John Gorman, a partner at Luse Gorman PC whose focus areas include M&A, agreed that bank holding company deals involving a holding company with a nonbank business could be affected by this bill. Few community bank mergers require filings under the Hart-Scott-Rodino Act, so banks do not file with the U.S. Department of Justice or the FTC, though there are exceptions, he added.

Impact on deal decisions

Given the smaller impact, the changes in the bill are unlikely to impact banks' decisions about whether to engage in M&A.

"Nonbank acquisitions by [bank holding companies] are not typically of the size to encounter the larger fees, and relative to the size of the transactions, the fees still are not significant enough," Gorman added.

MacDonald agreed, saying he does not think the filing fee increases would "have any material effect" on bank deal decisions.

But for companies in other sectors looking to strike large deals that would require Hart-Scott-Rodino Act filings, they may soon have to weigh the higher fees in decision-making.

"It's something that the parties and their counsel think about, even now, when they're negotiating an agreement, and that illustrates that it's not just a nominal cost for the parties," Mehta said.

But generally, the strategic merits of a deal will outweigh the potential higher filing fees, said Amy Matsuo, national leader of KPMG's U.S. Regulatory Risk Practice.

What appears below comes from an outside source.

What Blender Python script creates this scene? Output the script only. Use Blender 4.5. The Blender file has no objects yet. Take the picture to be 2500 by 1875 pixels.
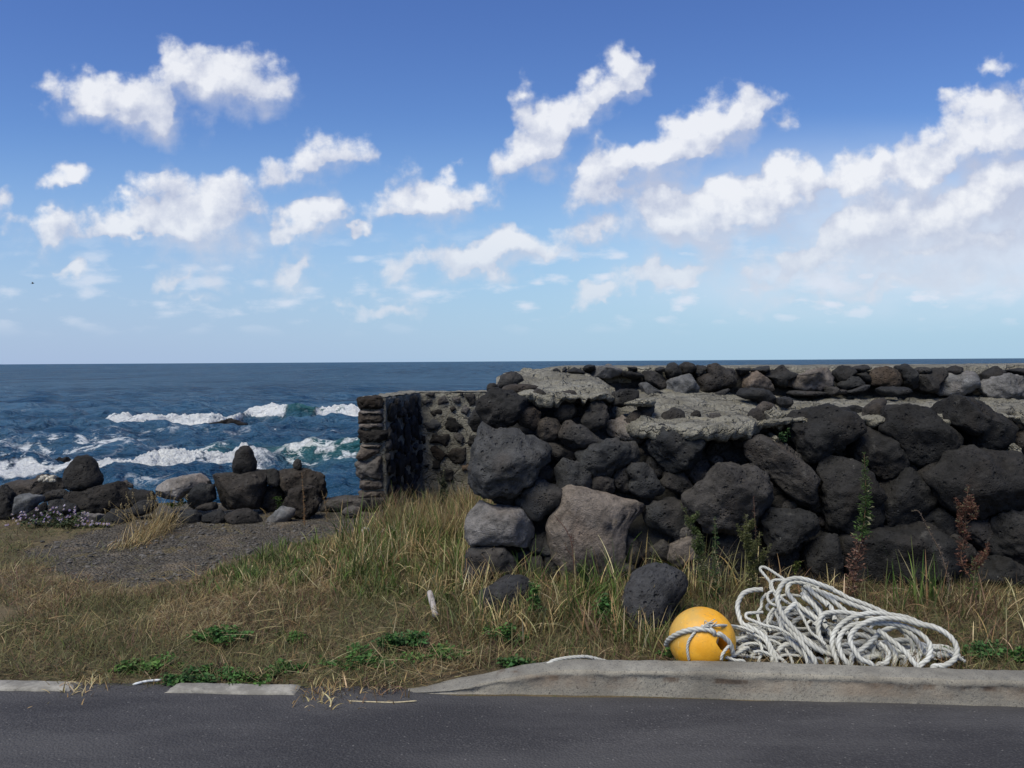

"M&A activity comes down to company-specific risk and reward decisions," Matsuo said in a statement to S&P Global Market Intelligence. "The fundamental question for institutions seeking to engage in relevant M&A activity is: To what degree do these filing fees disincentivize activity relative to overall reward for the transaction? That's a question to be answered on a case-by-case basis but broadly speaking, the financial value to M&A decisions will well exceed any fee modernization changes."